Without the organisational power of the palaces, it seems life became more regional again. Some places (Knossos especially) stayed plugged in to 'international' networks, but many didn't, at least not in the same way as before.
Questions about depopulation are difficult, but seem inevitable to me. Climate change may have played a role, but it's always difficult when models for ancient life are based so clearly on modern concerns.
Doesn't mean they're wrong -- but it does mean we have to be careful when assessing them. But for some reason there seems to have been downward pressure on population.

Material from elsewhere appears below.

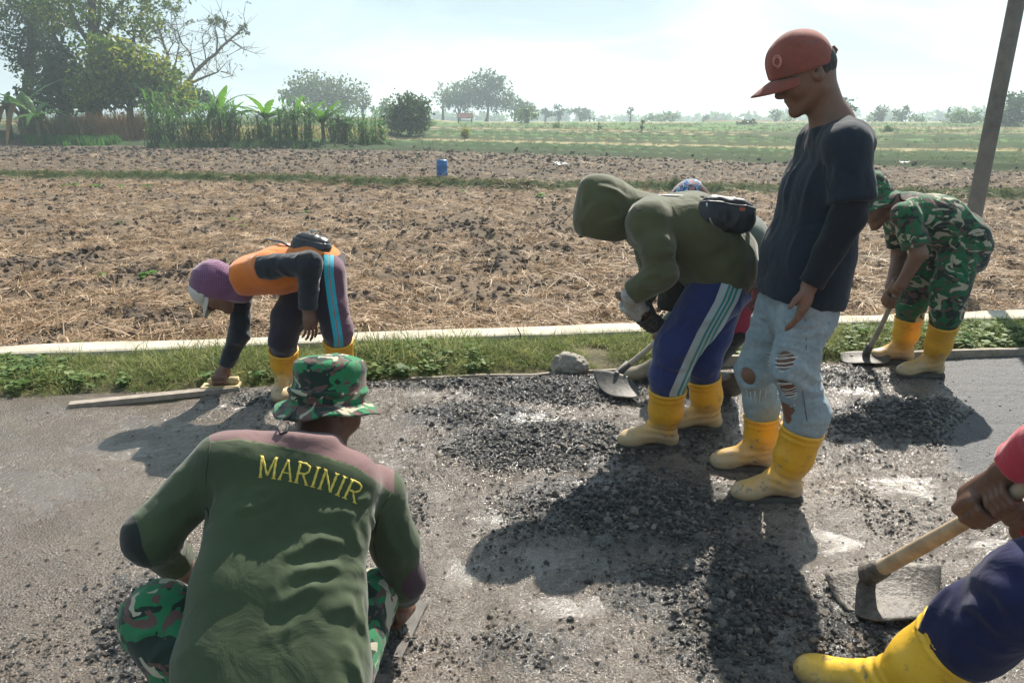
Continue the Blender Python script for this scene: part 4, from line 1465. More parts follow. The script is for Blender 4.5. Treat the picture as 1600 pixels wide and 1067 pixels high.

The linguistic picture also suggests some form of population movement, especially east across the Aegean. But reconstructing the nature and mechanisms of this 'migration' is a vexed endeavour.
Through all of this we have to reckon with a vast decrease in the amount of data available. Even in the Mycenaean period, really, we can't say that much about how people lived away from the palaces.
In the Early Iron Age, when writing, large-scale stone architecture, and rich tombs -- three invaluable sources of information -- all disappeared, we are left with much less to judge.
So if I'm a Pylian Further Province farmer when the palace falls, I probably don't go anywhere. But maybe hard circumstances mean fewer of my children survive than may have before.
My son, who did survive, probably doesn't travel to Pylos the same way I once did. The forces that brought my own wife -- a Milesian woman from Asian Minor -- to Messenia no longer operate, so he marries a cousin. The world becomes a smaller place.
So even as the societal superstructure archaeologists are much better at seeing went up in flames, the Mycenaeans themselves didn't go anywhere.